━━━━━ Stored data
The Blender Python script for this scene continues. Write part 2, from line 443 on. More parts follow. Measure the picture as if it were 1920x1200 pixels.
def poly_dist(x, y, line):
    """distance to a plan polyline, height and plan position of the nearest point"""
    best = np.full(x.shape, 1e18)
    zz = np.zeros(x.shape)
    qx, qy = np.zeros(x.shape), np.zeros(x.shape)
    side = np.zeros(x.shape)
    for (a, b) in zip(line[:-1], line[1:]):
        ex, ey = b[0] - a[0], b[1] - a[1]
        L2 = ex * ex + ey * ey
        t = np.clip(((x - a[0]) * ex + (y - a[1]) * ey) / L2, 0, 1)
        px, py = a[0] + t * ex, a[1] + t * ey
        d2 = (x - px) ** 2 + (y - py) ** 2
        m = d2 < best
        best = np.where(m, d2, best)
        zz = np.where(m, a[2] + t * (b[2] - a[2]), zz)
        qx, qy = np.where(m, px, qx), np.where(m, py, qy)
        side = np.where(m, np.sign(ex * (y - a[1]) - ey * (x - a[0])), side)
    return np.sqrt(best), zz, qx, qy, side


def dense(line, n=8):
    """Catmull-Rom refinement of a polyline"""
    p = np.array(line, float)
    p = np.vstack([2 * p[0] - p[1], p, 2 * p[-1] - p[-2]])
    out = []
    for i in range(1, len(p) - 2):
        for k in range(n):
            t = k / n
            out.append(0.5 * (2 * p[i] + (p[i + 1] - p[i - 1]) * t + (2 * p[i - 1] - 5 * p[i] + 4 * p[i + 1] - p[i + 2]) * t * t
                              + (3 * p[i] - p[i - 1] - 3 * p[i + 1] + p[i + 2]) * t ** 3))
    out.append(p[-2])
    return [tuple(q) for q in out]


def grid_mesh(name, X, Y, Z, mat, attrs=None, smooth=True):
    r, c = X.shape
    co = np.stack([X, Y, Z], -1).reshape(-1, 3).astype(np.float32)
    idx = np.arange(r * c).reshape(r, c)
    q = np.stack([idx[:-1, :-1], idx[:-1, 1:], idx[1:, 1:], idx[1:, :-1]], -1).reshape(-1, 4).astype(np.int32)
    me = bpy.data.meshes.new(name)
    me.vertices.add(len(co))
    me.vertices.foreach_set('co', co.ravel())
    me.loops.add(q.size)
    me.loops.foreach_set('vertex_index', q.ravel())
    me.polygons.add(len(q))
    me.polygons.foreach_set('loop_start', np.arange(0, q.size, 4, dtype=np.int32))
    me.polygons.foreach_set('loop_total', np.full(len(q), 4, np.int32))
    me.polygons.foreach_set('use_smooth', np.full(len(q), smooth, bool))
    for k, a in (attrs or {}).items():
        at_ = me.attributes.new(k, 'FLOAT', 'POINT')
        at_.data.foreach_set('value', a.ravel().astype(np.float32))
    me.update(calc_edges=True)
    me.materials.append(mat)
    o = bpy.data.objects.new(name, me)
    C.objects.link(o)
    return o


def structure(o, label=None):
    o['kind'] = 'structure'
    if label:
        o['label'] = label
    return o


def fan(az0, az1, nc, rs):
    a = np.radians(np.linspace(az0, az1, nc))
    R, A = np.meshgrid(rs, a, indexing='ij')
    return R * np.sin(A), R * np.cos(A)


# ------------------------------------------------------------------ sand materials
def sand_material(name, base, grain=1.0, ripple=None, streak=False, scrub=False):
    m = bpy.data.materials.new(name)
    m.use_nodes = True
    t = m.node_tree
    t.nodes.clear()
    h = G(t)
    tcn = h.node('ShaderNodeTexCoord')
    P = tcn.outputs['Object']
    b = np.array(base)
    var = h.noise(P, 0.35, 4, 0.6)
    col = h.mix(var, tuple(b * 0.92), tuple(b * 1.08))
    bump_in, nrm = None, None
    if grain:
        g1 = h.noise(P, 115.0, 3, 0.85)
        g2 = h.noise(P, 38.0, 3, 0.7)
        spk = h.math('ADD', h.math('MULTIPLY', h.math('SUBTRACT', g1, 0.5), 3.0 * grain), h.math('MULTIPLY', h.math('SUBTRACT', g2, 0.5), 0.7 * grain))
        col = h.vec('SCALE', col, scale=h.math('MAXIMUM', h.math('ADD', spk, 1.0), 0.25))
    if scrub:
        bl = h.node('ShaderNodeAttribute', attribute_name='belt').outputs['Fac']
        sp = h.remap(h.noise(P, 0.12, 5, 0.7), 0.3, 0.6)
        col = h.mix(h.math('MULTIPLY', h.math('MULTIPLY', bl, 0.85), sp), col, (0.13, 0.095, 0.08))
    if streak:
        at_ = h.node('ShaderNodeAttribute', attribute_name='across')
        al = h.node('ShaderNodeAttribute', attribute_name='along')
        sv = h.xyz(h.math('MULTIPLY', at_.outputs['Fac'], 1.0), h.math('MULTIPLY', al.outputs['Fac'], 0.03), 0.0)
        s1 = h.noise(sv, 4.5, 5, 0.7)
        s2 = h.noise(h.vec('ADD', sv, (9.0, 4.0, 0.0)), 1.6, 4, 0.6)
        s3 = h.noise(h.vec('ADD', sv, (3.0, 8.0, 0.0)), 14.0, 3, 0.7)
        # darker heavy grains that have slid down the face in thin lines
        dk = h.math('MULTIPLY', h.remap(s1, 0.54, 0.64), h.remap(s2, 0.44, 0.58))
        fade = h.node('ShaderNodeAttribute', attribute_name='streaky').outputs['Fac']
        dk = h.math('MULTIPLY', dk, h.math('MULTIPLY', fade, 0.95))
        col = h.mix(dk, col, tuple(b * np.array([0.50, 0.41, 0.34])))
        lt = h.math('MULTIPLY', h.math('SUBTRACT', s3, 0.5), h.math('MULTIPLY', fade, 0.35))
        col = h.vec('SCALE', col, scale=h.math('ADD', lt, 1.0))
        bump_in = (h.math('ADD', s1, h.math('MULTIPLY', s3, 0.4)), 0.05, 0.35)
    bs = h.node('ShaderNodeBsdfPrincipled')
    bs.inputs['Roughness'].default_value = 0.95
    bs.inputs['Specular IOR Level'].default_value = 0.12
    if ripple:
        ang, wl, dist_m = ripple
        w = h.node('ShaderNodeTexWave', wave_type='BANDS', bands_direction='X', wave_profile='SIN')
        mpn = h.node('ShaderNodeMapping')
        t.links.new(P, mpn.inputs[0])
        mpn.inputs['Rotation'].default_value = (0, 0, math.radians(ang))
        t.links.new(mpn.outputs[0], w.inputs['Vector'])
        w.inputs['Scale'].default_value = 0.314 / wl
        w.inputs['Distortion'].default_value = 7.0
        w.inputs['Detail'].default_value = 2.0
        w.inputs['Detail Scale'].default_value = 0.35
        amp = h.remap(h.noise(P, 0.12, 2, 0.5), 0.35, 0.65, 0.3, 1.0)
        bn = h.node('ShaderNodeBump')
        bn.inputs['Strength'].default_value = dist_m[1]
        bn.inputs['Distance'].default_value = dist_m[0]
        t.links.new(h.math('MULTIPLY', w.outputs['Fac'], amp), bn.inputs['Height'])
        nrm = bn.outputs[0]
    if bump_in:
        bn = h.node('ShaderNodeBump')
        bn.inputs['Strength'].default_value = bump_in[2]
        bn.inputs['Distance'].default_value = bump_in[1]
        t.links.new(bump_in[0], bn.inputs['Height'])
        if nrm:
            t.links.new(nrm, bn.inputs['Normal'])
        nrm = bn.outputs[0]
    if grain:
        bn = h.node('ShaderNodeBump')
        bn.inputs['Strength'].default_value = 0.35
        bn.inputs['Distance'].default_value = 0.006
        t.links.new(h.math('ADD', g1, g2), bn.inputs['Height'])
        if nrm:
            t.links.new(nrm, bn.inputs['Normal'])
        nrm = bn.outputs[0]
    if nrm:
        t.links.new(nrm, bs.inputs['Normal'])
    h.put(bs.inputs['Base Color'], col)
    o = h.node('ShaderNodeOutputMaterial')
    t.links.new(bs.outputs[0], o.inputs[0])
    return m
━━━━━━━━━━
## Directive
Reproduce verbatim only this range: the first line of the material through the line that contains "return np.sqrt(best), zz, qx, qy, side", inclusive.

## Expected answer
The Blender Python script for this scene continues. Write part 2, from line 443 on. More parts follow. Measure the picture as if it were 1920x1200 pixels.
def poly_dist(x, y, line):
    """distance to a plan polyline, height and plan position of the nearest point"""
    best = np.full(x.shape, 1e18)
    zz = np.zeros(x.shape)
    qx, qy = np.zeros(x.shape), np.zeros(x.shape)
    side = np.zeros(x.shape)
    for (a, b) in zip(line[:-1], line[1:]):
        ex, ey = b[0] - a[0], b[1] - a[1]
        L2 = ex * ex + ey * ey
        t = np.clip(((x - a[0]) * ex + (y - a[1]) * ey) / L2, 0, 1)
        px, py = a[0] + t * ex, a[1] + t * ey
        d2 = (x - px) ** 2 + (y - py) ** 2
        m = d2 < best
        best = np.where(m, d2, best)
        zz = np.where(m, a[2] + t * (b[2] - a[2]), zz)
        qx, qy = np.where(m, px, qx), np.where(m, py, qy)
        side = np.where(m, np.sign(ex * (y - a[1]) - ey * (x - a[0])), side)
    return np.sqrt(best), zz, qx, qy, side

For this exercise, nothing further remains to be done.